• START: December 4, 2016
  • DURATION: 2 weeks
  • events
  • When AMASSing wealth doesn’t come with bad news
ByKwaku Botwe

To Many a Ghanaian, the phrase “amassing wealth” is that cliché that invokes corruption. Our political leaders are said to “amass wealth” at the expense of the tax payer. Religious leaders are said to play on the ignorance (well, it could be willingness depending on where you stand) of their congregation to “amass wealth”.

But when a group of young men and women came together some six months ago to amass wealth they were set to change the meaning of this phrase from Ghanaian lexicon for GOOD. The result was a benevolent project – a multi-purpose ICT laboratory for their alma mater. The 1998 year group of T. I. Ahmadiyya Senior High School, Kumasi (Amass ’98) last Saturday handed to the school authorities a fully refurbished ultra-modern ICT laboratory at a fun-filled event on campus.
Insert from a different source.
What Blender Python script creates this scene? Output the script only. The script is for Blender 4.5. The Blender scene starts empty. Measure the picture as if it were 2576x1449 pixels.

It all started with a message on a whatsapp group page, great leadership, the willingness to make positive impact and kind heartedness to get 75 young men and women to part with hard-earned Mahama cash in our present-day economy. Some gave in thousands, others gave in hundreds. There were those whose strengths lay in the tens. And yet, nobody was discouraged or intimidated by what others gave. All they wanted to do was to put a smile on the faces of their younger brothers and sisters in school.

Religious Tolerance

The new computer lab


It therefore comes as no surprise that the ceremony to hand over the project to the school came with the right degree of pomp, offering the opportunity for evocative reunion of past students and teachers. The emotional reunion is one that only those who have passed through the school would understand. Unlike other mission schools where all students (regardless of whether they are Muslims, Hindus or atheists) are forced to go to church, T. I. Amass encourages freedom of worship. Christians and other non-Muslim students don’t have to go to the mosque. Avenues are created for pastors from different denominations to come worship with students on campus. It’s only a strong bond of friendship between students that saw Christians following their Muslim friends to the mosque and vice versa.

The 1998 batch school prefect captured this aptly when he said “I had a Christian friend, Ohene, now Rev. Ohene who I used to pray with, especially in difficult times. And yet this did not stop me from being a Muslim; it rather strengthened my faith in Islam”. Nsir Mohamed Bin Salih called on the Ghana Education Service to “adopt the T. I. Amass model which promotes religious tolerance, peace and harmony on campus among all students”.

Sports and ICT

The choice by the old students to offer help in the area of ICT didn’t come on a whim. It was a carefully thought-out decision to help the school, which is known for its exploits in sports, make ICT one of its flagship disciplines. It’s a widely acknowledged fact how the school has dominated sporting activities both at the regional and national levels, producing a good chunk of the nation’s finest sportsmen and women (the list is endless from athletics to soccer). For instance, the school alone has three of its continuing students in the 11-member squat of the current U – 17 women’s National team. The team made it to the quarter-final stage of the ongoing Women’s World Cup in Jordan, thanks to a lone goal by the team’s skipper, Sandra Owusu-Ansah, a current student of T.I. Amass. In response to how the school has been able to produce lots of top quality sportsmen and women for the nation the headmaster, Alhaji Yakubu Abubakar said the school does not “joke with instilling discipline in the students in both academically and talent-wise, and this helps in unearthing and developing their potentials to the fullest”.

But very little is known about the school’s exploits in ICT. Even less is known about the school’s decision to make ICT a specialized elective discipline of study. Many are not aware that the first batch of 20 students who sat for the elective ICT WASSCE all passed with distinctions (B3 being the least grade). Even if they knew, many have forgotten that the 2008 National Best Teacher, Sadique Boateng, is an ICT teacher at T. I. Amass.

These and many such good stories are what drove the 1998 year group to strategically cushion the ICT programme. Students can now move to fully air-conditioned computer-filled rooms with broadened projectors and clearly audible quality sound from their instructors.

To Amass ’98, this is a challenge thrown to other year groups to follow suit. It’s another message to the public that Amassing Wealth doesn’t always have to come with that limited self, personal interest.